DATA SUPPLIED
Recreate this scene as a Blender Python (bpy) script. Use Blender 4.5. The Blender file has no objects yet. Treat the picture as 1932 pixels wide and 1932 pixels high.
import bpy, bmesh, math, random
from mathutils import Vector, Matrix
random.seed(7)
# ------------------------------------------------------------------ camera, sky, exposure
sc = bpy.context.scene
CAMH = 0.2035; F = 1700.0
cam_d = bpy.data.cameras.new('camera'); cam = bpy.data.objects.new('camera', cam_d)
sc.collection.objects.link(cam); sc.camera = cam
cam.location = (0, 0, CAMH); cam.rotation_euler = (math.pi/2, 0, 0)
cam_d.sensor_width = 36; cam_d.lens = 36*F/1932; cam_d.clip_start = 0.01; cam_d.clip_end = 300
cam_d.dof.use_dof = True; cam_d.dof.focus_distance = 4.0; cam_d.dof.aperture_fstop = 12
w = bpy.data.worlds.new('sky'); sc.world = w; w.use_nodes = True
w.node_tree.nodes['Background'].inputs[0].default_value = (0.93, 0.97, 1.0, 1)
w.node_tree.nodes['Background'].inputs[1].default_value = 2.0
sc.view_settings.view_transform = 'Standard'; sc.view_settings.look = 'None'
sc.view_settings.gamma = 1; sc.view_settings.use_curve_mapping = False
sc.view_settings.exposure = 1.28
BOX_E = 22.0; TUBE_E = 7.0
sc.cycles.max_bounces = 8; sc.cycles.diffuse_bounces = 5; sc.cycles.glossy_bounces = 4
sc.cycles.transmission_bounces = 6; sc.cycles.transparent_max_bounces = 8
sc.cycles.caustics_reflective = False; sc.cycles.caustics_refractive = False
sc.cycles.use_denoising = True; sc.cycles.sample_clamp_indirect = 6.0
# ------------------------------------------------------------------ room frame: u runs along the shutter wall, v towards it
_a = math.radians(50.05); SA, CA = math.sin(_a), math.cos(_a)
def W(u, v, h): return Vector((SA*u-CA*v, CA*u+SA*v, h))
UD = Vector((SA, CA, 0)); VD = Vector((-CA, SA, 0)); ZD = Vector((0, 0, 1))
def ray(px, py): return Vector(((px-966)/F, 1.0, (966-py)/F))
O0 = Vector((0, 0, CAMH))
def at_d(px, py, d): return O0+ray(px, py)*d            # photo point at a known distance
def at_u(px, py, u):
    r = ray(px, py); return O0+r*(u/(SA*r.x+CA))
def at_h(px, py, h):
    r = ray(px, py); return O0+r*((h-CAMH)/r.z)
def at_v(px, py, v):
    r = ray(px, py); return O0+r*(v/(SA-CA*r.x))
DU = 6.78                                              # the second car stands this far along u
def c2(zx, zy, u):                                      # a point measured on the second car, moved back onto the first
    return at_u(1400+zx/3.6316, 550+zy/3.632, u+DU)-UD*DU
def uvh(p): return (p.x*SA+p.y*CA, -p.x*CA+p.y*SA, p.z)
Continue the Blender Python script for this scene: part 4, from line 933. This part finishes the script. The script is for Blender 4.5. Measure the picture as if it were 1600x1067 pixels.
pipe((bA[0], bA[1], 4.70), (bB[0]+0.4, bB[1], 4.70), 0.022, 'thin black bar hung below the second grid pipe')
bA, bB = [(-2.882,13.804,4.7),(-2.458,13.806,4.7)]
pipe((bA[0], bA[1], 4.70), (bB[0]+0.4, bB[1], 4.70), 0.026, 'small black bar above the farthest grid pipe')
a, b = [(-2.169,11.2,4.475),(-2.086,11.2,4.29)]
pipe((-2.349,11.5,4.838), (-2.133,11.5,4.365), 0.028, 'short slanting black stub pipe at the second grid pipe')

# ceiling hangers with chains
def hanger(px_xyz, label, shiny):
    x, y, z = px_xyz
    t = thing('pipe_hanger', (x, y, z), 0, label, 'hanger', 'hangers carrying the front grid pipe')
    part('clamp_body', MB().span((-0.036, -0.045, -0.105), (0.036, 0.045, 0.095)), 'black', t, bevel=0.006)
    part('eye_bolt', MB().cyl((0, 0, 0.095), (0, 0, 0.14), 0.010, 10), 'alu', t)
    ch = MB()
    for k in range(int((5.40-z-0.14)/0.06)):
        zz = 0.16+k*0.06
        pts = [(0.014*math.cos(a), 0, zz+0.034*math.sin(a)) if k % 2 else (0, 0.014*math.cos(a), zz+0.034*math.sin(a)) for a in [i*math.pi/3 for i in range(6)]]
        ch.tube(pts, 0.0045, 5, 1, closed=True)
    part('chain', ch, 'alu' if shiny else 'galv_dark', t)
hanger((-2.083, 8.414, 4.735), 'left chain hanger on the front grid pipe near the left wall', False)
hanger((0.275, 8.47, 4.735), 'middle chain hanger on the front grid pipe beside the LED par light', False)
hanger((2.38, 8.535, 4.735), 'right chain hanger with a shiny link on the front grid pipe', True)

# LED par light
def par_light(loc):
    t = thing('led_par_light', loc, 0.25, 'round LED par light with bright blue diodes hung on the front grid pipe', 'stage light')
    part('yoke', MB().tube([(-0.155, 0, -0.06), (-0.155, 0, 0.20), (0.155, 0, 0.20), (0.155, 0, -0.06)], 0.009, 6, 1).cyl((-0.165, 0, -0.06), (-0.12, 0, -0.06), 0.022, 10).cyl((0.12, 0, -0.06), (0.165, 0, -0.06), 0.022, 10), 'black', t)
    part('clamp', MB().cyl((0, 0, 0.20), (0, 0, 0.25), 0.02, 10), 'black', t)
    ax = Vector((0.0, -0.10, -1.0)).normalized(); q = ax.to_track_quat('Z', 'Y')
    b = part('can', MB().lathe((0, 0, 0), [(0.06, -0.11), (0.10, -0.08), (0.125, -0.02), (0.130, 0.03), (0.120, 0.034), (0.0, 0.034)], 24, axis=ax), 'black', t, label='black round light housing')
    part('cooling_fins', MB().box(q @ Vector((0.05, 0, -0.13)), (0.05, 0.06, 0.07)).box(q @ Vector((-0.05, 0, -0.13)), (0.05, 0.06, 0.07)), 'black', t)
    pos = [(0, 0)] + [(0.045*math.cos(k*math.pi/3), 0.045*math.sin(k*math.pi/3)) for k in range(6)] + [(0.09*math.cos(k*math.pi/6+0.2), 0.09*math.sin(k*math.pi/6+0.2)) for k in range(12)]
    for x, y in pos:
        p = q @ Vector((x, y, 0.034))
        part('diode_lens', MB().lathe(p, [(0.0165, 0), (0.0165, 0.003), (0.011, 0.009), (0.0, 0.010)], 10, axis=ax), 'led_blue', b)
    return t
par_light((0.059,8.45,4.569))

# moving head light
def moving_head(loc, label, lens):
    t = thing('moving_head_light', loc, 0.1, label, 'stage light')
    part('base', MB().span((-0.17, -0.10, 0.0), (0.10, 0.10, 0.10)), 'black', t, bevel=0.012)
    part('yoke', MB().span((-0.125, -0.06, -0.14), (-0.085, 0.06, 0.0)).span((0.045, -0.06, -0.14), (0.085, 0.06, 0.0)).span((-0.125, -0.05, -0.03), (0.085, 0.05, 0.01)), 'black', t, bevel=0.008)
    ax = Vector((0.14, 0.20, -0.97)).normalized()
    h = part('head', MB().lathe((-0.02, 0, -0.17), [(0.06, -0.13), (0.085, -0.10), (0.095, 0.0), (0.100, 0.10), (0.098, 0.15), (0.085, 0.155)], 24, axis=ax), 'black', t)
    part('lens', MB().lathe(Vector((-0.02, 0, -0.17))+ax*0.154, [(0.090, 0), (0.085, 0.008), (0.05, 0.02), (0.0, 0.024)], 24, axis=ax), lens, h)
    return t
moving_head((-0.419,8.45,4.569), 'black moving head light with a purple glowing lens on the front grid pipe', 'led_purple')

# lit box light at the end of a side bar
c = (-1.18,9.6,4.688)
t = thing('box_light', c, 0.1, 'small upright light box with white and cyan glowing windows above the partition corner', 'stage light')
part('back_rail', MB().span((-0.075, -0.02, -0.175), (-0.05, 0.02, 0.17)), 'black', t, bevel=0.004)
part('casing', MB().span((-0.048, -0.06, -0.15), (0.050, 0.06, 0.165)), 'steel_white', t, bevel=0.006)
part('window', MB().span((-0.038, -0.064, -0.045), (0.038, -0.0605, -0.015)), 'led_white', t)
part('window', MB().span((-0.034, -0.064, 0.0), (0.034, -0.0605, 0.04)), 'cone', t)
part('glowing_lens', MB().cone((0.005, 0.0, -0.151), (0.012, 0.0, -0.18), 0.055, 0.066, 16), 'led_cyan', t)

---

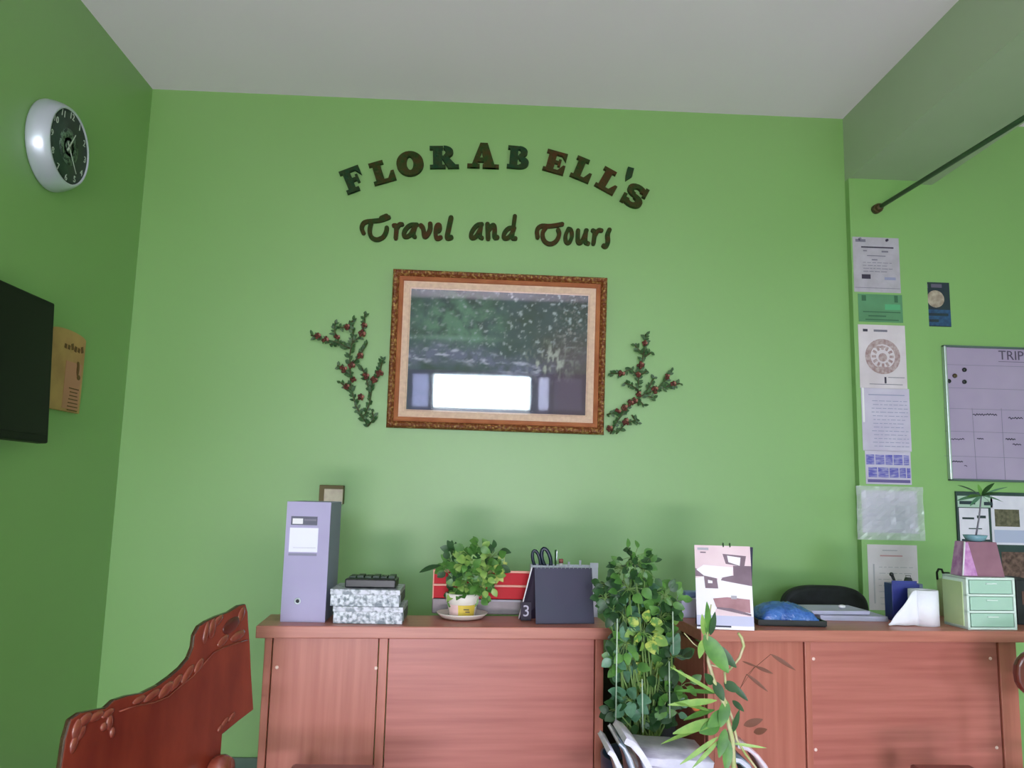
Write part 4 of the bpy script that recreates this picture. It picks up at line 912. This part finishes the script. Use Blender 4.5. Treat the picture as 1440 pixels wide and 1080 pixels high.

==

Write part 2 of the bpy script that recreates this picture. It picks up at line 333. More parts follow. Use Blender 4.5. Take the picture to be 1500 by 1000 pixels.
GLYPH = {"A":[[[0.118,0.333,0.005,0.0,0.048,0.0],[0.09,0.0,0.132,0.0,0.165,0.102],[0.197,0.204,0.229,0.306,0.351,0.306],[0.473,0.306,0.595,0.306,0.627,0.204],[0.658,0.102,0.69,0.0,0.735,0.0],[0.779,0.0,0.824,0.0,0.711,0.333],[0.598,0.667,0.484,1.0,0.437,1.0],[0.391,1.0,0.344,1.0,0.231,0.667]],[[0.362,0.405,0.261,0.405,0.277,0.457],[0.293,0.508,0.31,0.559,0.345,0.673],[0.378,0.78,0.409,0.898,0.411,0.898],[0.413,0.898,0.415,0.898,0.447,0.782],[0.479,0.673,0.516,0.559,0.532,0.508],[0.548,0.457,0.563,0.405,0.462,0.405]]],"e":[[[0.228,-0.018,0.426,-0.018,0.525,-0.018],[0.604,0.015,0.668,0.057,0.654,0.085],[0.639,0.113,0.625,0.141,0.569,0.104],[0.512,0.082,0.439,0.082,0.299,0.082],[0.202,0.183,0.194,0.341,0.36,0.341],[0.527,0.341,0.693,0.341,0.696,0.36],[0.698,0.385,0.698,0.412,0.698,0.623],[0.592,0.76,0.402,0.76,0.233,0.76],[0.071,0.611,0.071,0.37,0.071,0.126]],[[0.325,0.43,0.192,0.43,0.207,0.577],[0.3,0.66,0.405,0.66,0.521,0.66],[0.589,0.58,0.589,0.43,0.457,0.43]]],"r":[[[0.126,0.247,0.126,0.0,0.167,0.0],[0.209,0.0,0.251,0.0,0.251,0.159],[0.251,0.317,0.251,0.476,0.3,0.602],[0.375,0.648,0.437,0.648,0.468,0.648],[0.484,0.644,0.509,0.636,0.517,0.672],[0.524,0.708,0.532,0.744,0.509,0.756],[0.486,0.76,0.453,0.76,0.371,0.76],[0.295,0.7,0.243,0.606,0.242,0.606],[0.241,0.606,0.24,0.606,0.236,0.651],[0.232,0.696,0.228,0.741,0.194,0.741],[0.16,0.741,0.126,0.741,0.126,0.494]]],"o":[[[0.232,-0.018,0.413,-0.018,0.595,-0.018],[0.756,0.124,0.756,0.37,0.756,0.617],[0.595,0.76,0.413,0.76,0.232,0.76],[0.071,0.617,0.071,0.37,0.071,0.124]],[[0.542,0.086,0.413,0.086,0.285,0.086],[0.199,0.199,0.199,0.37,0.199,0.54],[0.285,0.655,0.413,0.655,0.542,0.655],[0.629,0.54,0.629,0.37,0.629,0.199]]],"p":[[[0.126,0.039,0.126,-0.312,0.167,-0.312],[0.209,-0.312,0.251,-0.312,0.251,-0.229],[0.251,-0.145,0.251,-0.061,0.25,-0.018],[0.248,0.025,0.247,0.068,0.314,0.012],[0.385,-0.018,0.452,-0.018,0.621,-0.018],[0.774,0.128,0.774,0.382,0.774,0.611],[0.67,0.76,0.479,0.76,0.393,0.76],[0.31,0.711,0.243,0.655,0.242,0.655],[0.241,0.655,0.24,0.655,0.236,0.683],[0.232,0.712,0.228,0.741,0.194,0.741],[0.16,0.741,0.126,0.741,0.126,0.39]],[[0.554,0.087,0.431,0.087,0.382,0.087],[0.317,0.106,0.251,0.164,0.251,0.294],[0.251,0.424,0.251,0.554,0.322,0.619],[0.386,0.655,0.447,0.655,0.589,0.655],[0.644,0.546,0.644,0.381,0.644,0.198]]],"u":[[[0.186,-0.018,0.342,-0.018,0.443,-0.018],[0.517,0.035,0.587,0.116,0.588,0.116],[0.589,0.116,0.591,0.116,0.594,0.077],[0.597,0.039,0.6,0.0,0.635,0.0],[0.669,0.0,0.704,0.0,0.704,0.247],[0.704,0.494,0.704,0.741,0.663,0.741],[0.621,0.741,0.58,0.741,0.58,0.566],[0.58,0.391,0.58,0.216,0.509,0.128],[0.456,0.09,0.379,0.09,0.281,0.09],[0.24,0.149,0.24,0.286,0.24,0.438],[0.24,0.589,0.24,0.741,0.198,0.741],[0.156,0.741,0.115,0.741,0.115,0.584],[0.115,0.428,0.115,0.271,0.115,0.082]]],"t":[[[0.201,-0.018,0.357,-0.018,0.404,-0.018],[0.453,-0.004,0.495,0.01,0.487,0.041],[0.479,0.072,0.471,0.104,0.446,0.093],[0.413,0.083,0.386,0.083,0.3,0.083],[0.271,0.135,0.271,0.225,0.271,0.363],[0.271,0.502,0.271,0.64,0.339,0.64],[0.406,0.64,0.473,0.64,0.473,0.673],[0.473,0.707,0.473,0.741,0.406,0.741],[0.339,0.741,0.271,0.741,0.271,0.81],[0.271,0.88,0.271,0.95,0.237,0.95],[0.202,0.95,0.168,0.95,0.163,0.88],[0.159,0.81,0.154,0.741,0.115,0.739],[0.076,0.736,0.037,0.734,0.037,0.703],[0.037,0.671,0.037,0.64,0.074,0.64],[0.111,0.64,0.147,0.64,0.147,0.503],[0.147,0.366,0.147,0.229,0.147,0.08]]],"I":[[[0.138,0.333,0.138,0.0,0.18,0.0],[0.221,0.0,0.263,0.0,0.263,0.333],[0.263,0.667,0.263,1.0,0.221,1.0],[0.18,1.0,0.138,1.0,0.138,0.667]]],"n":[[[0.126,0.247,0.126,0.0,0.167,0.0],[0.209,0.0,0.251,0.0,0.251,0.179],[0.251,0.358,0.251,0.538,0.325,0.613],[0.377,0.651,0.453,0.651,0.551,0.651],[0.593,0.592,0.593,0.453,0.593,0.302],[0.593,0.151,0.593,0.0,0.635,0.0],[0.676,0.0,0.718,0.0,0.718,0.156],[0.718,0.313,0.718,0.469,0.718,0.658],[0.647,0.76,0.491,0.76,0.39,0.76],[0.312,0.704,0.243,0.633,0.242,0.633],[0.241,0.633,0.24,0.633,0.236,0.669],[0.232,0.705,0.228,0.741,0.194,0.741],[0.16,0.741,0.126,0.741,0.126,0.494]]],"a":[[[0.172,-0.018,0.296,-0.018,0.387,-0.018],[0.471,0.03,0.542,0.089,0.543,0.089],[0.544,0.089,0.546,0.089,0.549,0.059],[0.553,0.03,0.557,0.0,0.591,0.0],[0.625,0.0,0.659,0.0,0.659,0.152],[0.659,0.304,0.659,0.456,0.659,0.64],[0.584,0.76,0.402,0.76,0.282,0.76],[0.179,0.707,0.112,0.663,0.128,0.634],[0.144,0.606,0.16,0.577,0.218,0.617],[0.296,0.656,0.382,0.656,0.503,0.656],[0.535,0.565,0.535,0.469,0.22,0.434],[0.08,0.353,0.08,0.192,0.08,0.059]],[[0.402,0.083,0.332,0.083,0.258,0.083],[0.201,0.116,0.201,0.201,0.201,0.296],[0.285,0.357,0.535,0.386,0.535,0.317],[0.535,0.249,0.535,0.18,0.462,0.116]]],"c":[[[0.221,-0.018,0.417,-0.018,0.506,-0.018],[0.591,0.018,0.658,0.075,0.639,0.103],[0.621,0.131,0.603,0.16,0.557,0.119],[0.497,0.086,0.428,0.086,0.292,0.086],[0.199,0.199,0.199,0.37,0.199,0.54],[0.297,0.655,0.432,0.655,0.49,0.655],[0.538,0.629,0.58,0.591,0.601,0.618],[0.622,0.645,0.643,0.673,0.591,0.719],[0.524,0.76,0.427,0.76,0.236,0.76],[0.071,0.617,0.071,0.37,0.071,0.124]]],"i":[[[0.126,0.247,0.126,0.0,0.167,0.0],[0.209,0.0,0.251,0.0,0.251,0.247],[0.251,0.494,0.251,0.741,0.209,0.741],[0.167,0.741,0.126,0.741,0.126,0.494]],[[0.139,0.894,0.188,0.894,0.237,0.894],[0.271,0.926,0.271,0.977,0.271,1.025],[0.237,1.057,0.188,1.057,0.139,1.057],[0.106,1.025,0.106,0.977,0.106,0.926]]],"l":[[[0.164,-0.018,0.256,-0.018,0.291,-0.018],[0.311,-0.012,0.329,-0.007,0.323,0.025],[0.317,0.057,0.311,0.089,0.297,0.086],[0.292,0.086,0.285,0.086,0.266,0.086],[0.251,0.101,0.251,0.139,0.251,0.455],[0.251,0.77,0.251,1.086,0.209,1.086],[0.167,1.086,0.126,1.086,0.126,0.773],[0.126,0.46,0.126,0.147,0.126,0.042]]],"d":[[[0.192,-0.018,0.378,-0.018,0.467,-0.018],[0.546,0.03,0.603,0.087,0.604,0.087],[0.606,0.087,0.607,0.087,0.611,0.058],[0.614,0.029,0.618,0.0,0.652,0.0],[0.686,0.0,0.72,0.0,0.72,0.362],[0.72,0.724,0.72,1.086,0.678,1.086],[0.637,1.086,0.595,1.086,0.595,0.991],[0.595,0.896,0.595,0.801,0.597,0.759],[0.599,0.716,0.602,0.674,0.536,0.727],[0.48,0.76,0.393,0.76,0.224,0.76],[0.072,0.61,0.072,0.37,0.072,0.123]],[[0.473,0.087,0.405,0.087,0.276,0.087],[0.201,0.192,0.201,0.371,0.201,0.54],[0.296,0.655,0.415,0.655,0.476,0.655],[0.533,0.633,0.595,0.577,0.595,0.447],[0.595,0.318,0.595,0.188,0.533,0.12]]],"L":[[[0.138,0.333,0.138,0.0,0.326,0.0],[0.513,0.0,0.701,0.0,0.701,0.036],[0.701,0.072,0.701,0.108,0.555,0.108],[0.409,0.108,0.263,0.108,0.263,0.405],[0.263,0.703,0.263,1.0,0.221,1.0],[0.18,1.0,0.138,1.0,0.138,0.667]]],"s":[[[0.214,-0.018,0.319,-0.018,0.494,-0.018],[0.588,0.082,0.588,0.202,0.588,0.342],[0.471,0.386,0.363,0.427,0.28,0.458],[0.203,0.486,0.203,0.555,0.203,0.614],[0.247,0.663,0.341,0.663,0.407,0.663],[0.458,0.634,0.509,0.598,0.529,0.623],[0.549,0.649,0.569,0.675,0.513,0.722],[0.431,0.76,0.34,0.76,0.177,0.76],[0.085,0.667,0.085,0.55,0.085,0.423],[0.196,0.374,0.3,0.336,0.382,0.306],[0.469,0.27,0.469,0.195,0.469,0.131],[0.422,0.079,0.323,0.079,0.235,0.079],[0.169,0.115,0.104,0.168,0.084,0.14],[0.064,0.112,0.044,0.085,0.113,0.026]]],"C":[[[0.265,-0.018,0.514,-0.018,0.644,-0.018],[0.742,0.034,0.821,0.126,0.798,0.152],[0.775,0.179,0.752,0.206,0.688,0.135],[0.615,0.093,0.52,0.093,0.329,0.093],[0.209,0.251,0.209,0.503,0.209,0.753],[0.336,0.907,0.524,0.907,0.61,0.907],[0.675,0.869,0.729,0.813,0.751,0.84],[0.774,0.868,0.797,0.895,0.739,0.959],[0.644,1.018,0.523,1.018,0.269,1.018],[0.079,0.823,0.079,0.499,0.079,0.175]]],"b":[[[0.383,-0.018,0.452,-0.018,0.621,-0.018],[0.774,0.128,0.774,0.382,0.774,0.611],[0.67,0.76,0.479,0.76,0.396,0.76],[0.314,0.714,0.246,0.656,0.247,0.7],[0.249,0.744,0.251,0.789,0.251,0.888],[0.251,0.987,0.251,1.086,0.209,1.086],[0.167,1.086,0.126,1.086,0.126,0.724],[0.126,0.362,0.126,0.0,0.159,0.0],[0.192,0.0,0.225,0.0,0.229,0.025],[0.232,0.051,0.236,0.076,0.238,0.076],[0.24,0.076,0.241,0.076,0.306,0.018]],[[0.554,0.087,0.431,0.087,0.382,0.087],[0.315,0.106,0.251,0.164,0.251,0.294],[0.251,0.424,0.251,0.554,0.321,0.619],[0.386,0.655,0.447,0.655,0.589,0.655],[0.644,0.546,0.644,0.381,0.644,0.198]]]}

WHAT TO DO
Look through the entries above and list every line containing "Blender".

RIGHT ANSWER
Recreate this scene as a Blender Python (bpy) script. Use Blender 4.5. The Blender file has no objects yet. Treat the picture as 1932 pixels wide and 1932 pixels high.
Continue the Blender Python script for this scene: part 4, from line 933. This part finishes the script. The script is for Blender 4.5. Measure the picture as if it were 1600x1067 pixels.
Write part 4 of the bpy script that recreates this picture. It picks up at line 912. This part finishes the script. Use Blender 4.5. Treat the picture as 1440 pixels wide and 1080 pixels high.
Write part 2 of the bpy script that recreates this picture. It picks up at line 333. More parts follow. Use Blender 4.5. Take the picture to be 1500 by 1000 pixels.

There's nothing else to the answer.